Les représentants des puissances étrangères venant saluer la République en signe de paix
Henri Rousseau, 1907
huile sur toile 130 x 161 cm
Paris, musée Picasso
En 1907, le Douanier Rousseau expose cette toile au XXIIIe Salon des Artistes indépendants. Elle témoigne de ses convictions pacifistes et républicaines et de son goût pour les allégories patriotiques. Le peintre y réunit, sur une même tribune, des chefs d’Etat présents et passés qui ne se sont jamais trouvés ensemble. A gauche, six présidents français - Armand Fallières, Jules Grévy, Sadi Carnot, Emile Loubet, Casimir Perier et Félix Faure - sont groupés sous la branche d’olivier que tend l’allégorie de la République française, une Marianne toute vêtue de rouge, coiffée du bonnet phrygien et qui s’appuie sur un bouclier portant l’inscription : Union des peuples. A leurs côtés se tiennent neuf souverains étrangers : de gauche à droite, le Tsar Nicolas II de Russie, Pierre Ier de Serbie, François-Joseph d’Autriche, l’Empereur d’Allemagne Guillaume II, Georges Ier de Grèce, Léopold II de Belgique, Ménélik II d’Ethiopie, Muzaffar-al-Din de Perse et Victor-Emmanuel II d’Italie. A l’extrême-droite se tiennent les représentants des colonies françaises : Madagascar, l’Afrique noire, l’Indochine et l’Afrique du Nord. Tous ces personnages arborent un rameau d’olivier. Au second plan, à droite, des enfants de toutes les origines dansent autour de la statue du penseur humaniste Etienne Dolet, place Maubert.
Cette curieuse composition est sans doute l’allégorie la plus insolite et la plus utopiste du Douanier Rousseau.
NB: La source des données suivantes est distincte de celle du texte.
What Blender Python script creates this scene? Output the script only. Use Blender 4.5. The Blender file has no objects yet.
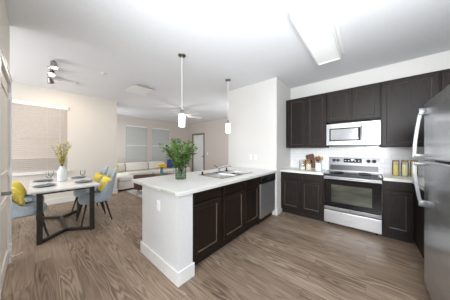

L’artiste y tente de satisfaire aux exigences de l’art officiel : il espère la vendre à l’Etat, mais c’est finalement Ambroise Vollard, le célèbre marchand de tableaux de la rue Lafitte, qui en fera l’acquisition. Pablo Picasso la lui rachètera en 1913. Exposée au Salon des Indépendants de 1907, la toile révèle un manque d’apprentissage, constant dans les autres productions du peintre, et fatal à la notion de perspective : c’est un espace à deux dimensions où l’utilisation symbolique de la couleur est consciente et manifeste. Le Douanier Rousseau y met sa puissance créatrice au service d’un idéal de liberté, pacifiste et républicain. Certes, la France de la IIIe République est loin d’occuper, sur la scène internationale, la place que l’artiste lui confère sur la toile : le désastre de Sedan occupe encore tous les esprits. De même, Rousseau exagère le succès remporté par cette œuvre et l’attribue à la tenue de la Conférence internationale de La Haye, organisée de juin à octobre 1907, qui tente vainement d’aboutir à un accord sur le désarmement général. Or, le Salon des Indépendants a lieu en mars 1907 ! Néanmoins, l’œuvre s’inscrit dans la même veine que son tableau intitulé La Liberté invitant les Artistes à prendre part à la 22e exposition de la Société des Artistes Indépendants, exposé en 1906, où cet autodidacte de génie célèbre la nécessaire liberté qui doit présider à la production artistique.